Colorado's Front Range Passenger Rail reaches milestone agreement
Colorado's Front Range Passenger Rail project is full steam ahead. Officials announced a preliminary agreement has been reached with BNSF Rail, the company that owns the tracks the train will run on.
It's been a long time coming, decades to be exact, to get a train through the Northwest Corridor, and the project has a lot of people excited.
"Everything's expensive right now," Derrick Martin-Armsted told CBS Colorado. "The best thing that ever happened in Colorado was this."
The possibility of being able to hop on a train at Union Station that will take you to Boulder, Fort Collins and cities in between is something to cheer for.
"It's going to save gas prices," Martin-Armsted added. "It's going to help people be able to commute, probably save accidents. I mean, this is amazing."
Others riding the commuter training at Union Station Thursday afternoon shared in the excitement.
"If it went up to Fort Collins, I would love to go up there," Steven Escobar told CBS Colorado. "It's really close to Wyoming and stuff like that. I would definitely ride it up to Fort Collins, or even Pueblo."
Plans to launch the Front Range Passenger Rail will happen in phases, starting with three round trips per day linking Denver, Westminster, Broomfield, Louisville, Boulder, Longmont, Loveland and Fort Collins. The hope is to eventually expand down south, but that will require voters to approve a new tax.

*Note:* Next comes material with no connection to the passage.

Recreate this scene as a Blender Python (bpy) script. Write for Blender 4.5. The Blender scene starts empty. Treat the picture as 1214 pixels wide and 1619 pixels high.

"We want to go up to 10 trains a day in a short amount of time while we're working on the south," said Joan Peck, the former mayor of Longmont, who also serves on the FRPR board.
Peck has had a stake in bringing a train to her town for over a decade and knows the hard work and collaboration that's gone into it.
"I've just been riding high that we're all a team, even the transportation departments within the cities are part of our teams," Peck said. "I know Longmont has been working on this for at least four or five years before it ever became this far. So, yep, they're ready to go. Longmont is ready to go."
The starter service along the Northwest Corridor is expected to cost about $333 million to launch with about a $30 million annual cost. The goal is to have the train, named CoCo, running by 2029.